THEATER4 UND DER TANZ

//Der Feuerteufel tanzte mit

Eigentlich sollte ein kleiner Aufsatz über die "Totentänze" auf dieser Seite beginnen, über ihre Tradition und über das, was in Lotte Ingrischs "Wiener Totentanz" davon noch zu finden ist. Wir haben diesen Aufsatz nun kurzfristig gekippt. Nicht nur, weil uns die jüngsten Ereignisse so betroffen gemacht haben, sondern weil sie zu diesem Thema, zu diesem Stück zu gehören scheinen, für uns damit für immer untrennbar verbunden sein werden.
Vor genau einer Woche, am Donnertag, den 16.11.1989, stand das Theater 4 im Röder in Flammen. Innerhalb weniger Minuten vor oder nach 18 Uhr war fast alles Brennbare vernichtet: die Bühne, die Vorhänge, die Scheinwerfer, die Kostüme, die Requisiten. Das war die Nacht der Apokalypse, mit mittelalterlicher Unbarmherzigkeit hatten die Flammen ohne Ankündigung alles verschlungen. Wie einstmals die schwarze Pest hatte das Feuer Theater 4 scheinbar nicht die geringste Chance gelassen.
Und da war es, dieses vermutliche Urmotiv aller frühen Totentänze: der entsetzliche Schrecken des plötzlichen Todes, der vor keiner Zeit und vor keinem Geschlecht halt macht.
Der Text des Stücks, ebenso die beim ersten nüchternen Lesen der Totentanzliteratur eher wissenschaftlich ausgeschriebenen Gedanken erhielten ganz plötzlich für uns einen intensiven Sinn. Zitiert wird exemplarisch Joachim Fest aus "Der tanzende Tod":
"Man kann aber nicht übersehen, dass die tiefe Suggestion des Todes nur die Kehrseite der Leidenschaft und prunkenden Intensität des mittelalterlichen Lebens war: die Unbändigkeit seiner Empfindungen, in denen Rohheit und innere Rührung, Barbarei und Unschuldszauber, Niedertracht und durchsichtige Reinheit sich zu einem unverwechselbaren Lebenston verbanden."
Und weiter: "Wo aber Leben und Sterben sich in der Macht der Empfindung so überwältigend vereinten, lag der Gedanke greifbar nahe, Tod und Tanz zusammenzuführen.

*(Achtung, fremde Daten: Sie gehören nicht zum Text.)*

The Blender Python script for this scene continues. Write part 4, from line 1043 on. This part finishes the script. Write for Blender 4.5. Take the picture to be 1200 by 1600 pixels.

Vielleicht ist es nur die Störung dieses seelischen Gleichgewichts, die Unfähigkeit, Leben und Tod in der Balance des Denkens wie des Gefühls zu halten, die der Gegenwart die Idee des tanzenden Todes so fremdartig gemacht hat."
Schließlich: "Und einmal entdeckt, übte die Bildidee eine einzigartige Anziehungskraft aus: Tod und Tanz verschwistert es war, als ob die Zeit ihr innerstes Wesen darin erkannte."
Noch am selben Abend fiel unser Entschluss: Wir werden tanzen, wir werden aufführen, mit der Premiere zum vorgesehenen Termin.
Keiner verstehe uns falsch: Wir haben nicht begonnen, uns auf irgendeinen modischen Okkultismus-Kult einzulassen! Wir haben nur begonnen, einige Empfindungen in uns wahr- und ernst zu nehmen und zuzulassen. Als wir am Freitag Abend, einen Tag nach unserem Bühnenbrand, in der klaren Kälte im Freien standen und ­ vielleicht ebenso wie Sie ­ in diesen ungeheueren roten Schein am Nordhimmel starrten, war das für uns eben nicht nur das physikalische Phänomen eines Nordlichts.
Die Woche, die inzwischen vergangen ist, die Tages- und Nachtzeit und die Entbehrungen, die uns fast kraftlos gemacht haben, können wir im Moment nicht beschreiben. Alle Energie, die wir am vergangenen Donnerstag noch in uns hatten, haben wir einer neuen Bühne, dem Stück und der Idee von Theater 4 gegeben. Wir wünschen uns so sehr, dass wir Ihnen durch die Aufführungen einen kleinen Teil unserer Kraft schenken können.